Bash’s choice: operator vs reserved word

bash

In Bash, I notice that there are some examples of choosing something as an operator or a reserved word:
(all quotes are from Bash Manual)

  1. (...) and {...}: They are both used for creating a list of commands.

    But the first one is operators, while the second one is reserved words:

    In addition to the creation of a subshell, there is a subtle
    difference between these two constructs due to historical reasons.
    The braces are reserved words, so they must be separated from the
    list by blanks or other shell metacharacters. The parentheses are
    operators, and are recognized as separate tokens by the shell even
    if they are not separated from the list by whitespace.

  2. !: It means logical negation.

    It is a reserved word when it precedes a pipeline:

    If the reserved word ‘!’ precedes the pipeline, the exit status is the logical
    negation of the exit status as described above.

    It is an operator in three places:

    • in shell arithmetic expressions,
    • in conditional expressions within [...]
    • in conditional expressions within [[...]].

My questions are:

  1. Why are some of them reserved words, and the others operators, despite that they are used for the same meaning?

    My intention isn't to learn about the design history of Bash, or why Bash is designed as it is today, (so it is fine to skip this question), although that helps. My intention is to understand what operators can do while reserved words can't, and vice versa (see the following two questions).

  2. What is the advantage of making something an operator instead of a reserved word?

  3. What is the advantage of making something a reserved word instead of an operator?
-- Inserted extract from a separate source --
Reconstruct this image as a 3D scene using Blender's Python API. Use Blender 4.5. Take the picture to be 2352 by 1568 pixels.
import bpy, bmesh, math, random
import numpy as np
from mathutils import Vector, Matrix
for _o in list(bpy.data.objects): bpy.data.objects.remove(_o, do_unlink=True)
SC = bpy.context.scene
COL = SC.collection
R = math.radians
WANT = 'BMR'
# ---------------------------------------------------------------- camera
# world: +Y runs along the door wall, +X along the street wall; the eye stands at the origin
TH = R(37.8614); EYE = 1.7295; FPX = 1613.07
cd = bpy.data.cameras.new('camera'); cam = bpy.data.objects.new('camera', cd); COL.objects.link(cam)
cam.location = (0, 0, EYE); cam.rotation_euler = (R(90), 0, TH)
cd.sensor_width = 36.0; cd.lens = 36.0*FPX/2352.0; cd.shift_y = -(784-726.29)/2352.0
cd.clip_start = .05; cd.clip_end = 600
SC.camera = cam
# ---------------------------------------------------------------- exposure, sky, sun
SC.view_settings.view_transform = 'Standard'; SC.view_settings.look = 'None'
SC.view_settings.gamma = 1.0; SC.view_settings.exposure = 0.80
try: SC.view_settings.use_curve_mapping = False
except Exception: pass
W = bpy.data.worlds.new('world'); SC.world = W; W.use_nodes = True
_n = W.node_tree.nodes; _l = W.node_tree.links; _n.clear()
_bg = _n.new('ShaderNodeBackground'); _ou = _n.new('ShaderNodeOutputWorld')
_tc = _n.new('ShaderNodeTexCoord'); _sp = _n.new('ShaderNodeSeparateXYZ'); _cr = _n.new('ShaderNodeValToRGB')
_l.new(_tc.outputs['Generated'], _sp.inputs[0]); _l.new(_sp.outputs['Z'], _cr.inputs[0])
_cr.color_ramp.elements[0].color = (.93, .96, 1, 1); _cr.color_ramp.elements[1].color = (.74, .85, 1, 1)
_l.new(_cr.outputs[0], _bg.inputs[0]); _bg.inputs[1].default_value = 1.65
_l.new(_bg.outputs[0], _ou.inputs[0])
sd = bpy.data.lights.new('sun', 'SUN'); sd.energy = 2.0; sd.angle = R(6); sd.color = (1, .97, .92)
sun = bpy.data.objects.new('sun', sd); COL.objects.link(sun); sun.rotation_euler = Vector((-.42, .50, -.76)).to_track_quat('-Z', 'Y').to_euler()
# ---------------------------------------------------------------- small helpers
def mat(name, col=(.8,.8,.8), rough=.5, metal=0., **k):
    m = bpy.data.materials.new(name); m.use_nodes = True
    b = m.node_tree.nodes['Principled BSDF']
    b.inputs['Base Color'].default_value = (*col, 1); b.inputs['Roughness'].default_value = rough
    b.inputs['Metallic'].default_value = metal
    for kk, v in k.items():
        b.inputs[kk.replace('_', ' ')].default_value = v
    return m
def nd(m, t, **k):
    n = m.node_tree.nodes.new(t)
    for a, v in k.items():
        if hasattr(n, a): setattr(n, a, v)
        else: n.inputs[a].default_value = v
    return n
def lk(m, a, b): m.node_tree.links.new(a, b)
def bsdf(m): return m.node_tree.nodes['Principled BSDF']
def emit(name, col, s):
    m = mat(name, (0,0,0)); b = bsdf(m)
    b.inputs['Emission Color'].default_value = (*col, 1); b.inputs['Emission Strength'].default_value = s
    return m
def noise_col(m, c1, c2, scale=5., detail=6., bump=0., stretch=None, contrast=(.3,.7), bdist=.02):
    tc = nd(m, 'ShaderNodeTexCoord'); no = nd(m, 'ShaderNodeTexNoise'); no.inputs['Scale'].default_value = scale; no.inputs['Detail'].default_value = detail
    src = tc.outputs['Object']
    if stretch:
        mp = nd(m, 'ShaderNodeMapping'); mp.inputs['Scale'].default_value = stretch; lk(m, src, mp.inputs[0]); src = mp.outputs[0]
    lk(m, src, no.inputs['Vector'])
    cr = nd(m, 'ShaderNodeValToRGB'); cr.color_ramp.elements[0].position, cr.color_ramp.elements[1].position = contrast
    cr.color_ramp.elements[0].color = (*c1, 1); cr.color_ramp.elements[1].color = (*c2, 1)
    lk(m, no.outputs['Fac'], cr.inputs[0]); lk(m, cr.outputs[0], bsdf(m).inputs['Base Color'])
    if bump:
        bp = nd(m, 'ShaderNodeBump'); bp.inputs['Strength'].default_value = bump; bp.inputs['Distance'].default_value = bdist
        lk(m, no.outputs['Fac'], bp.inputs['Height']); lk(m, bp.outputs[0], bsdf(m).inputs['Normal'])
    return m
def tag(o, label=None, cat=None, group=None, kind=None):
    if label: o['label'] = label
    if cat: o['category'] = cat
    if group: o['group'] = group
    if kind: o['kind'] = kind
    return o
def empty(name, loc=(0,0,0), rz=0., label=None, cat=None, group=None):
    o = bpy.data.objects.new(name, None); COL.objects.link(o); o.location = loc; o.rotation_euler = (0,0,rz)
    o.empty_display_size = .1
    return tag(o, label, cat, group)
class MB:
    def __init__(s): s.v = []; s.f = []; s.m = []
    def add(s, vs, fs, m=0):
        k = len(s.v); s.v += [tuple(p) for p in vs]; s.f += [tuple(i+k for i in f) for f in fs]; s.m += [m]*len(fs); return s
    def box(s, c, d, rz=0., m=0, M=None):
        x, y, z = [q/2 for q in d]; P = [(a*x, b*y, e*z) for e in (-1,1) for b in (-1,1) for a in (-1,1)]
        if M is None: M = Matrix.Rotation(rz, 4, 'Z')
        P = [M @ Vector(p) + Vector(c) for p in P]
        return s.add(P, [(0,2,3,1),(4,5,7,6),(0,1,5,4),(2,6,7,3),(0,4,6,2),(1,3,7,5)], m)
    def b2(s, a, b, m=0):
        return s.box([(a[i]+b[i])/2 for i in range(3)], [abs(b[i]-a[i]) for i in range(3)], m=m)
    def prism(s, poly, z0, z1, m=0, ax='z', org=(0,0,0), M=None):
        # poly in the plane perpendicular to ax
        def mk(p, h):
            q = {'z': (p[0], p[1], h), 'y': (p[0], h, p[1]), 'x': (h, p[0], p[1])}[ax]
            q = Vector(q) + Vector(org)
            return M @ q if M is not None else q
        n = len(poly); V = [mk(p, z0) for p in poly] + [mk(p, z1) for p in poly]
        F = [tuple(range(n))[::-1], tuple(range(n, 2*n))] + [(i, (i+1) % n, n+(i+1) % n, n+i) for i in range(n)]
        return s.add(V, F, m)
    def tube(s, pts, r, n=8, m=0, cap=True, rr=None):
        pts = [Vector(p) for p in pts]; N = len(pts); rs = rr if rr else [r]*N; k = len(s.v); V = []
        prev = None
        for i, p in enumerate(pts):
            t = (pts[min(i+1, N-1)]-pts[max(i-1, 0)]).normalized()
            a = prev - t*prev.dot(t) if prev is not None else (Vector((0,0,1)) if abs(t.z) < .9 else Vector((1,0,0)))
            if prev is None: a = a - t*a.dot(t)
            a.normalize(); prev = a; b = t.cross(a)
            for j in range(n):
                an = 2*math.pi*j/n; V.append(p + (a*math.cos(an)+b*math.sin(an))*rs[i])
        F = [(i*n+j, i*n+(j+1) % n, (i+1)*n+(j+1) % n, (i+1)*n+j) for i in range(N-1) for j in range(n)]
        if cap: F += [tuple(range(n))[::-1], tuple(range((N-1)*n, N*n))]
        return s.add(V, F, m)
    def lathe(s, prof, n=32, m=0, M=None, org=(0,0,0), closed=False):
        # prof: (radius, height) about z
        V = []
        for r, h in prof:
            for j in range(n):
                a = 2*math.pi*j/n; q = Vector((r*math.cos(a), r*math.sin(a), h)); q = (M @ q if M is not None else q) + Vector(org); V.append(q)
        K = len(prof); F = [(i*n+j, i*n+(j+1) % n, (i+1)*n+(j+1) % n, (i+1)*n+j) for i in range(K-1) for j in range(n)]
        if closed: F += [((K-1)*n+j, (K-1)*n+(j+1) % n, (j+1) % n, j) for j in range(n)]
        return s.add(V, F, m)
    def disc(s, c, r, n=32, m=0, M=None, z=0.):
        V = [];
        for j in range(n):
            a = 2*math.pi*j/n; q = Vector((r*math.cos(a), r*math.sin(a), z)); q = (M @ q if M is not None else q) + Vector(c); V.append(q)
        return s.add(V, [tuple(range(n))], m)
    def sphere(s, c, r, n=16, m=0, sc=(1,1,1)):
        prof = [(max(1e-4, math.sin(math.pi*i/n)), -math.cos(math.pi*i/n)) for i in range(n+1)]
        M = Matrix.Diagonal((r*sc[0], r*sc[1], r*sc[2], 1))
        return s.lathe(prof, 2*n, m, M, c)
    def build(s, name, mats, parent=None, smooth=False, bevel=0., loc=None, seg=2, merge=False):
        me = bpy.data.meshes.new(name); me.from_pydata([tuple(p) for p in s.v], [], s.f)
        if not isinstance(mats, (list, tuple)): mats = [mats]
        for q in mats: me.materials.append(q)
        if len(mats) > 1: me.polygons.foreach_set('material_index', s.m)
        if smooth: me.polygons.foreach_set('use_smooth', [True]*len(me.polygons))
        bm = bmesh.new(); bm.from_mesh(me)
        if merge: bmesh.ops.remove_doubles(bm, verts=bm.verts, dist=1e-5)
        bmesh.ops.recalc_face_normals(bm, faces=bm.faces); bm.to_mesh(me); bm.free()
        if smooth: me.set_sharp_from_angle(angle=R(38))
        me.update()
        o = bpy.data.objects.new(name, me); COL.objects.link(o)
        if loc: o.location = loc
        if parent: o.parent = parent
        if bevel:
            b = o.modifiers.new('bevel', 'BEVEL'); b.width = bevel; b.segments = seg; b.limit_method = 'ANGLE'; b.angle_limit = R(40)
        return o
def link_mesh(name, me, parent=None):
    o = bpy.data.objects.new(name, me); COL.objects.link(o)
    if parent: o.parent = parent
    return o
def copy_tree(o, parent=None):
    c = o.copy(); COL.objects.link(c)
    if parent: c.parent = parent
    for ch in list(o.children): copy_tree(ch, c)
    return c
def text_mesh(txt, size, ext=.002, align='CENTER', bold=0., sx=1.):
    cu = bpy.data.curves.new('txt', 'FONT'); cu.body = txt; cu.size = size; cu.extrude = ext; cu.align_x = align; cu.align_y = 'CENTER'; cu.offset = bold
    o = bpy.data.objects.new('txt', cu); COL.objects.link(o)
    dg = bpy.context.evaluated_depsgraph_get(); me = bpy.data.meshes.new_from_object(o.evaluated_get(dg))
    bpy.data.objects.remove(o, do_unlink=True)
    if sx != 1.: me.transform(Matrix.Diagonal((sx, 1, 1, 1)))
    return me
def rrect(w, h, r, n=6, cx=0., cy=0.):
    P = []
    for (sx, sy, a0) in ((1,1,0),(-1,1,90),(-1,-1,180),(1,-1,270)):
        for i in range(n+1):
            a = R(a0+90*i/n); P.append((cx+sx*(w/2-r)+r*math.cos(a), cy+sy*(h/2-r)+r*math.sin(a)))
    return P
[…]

  4. Are there other similar examples?

    My intention isn't just to collect the examples, but to derive some principles from them (see the above two questions), so that I can better understand the specifics and become less inclined to be confused and make mistakes. So it is fine to skip this question.

Best Answer

Firstly, let's differentiate these two things, "operator" and "reserved word." They are not even at the same level of abstraction, they are entirely different things. Start with standard English-language definitions*:

operator: a symbol or function denoting an operation.

(Note that "symbol" does not imply "single character"; a word is a symbol, too.)

operation: a process in which a number, quantity, expression, etc., is altered or manipulated according to formal rules, such as those of addition, multiplication, and differentiation.

Hopefully clear? Make up a few examples of your own; it will help.

Then we have "reserved word," for which we really only need to look up "reserved":

reserved: kept specially for a particular purpose or person

In this case we mean words that were kept for a particular purpose by the shell designers, and may not be used for other purposes (at least, not without escaping them).


Note that these terms do not describe disjoint sets of things. That is, there are reserved words which denote the alteration or manipulation of expressions (or commands) according to formal rules.

In actual fact, ! as a "reserved word" preceding a pipeline is in fact an operator on the exit status of that pipeline, just by standard English definitions.

The issue is purely one of semantics, and the difference is not as important as the authors of that particular manual seem to believe. The application of these labels comes after the fact of the design and the labels are used to describe the concrete behavior embedded in the design; neither item ("reserved word" or "operator") has an inherent advantage over the other. The labels may have advantages in some cases, but frankly they actually just mean different things. They are just two different terms.


Specific programmatic meanings:

From a cursory look over that particular manual, the key terms for this question actually appear to be:

  • token
  • word
  • metacharacter
  • operator
  • control operator
  • reserved word

In that sequence.

My takeaway:

A word is something that must be separated from other words by placement of metacharacters. An operator itself consists of "word separators" (metacharacters) and so does not need to be specifically separated from words.


Thus the entirety of the important difference between {...} and (...) could have been conveyed in the quotation you cite without even using the terms that prompted this question. Here is a rewording:

In addition to the creation of a subshell, there is a subtle difference between these two constructs due to historical reasons. The braces must be separated from the list by blanks or other shell metacharacters. The parentheses are recognized as separate tokens by the shell even if they are not separated from the list by whitespace.

The entire meaning is there. This defines the difference between "operator" and "reserved word." There is no other difference.


*Definitions are taken from New Oxford American Dictionary.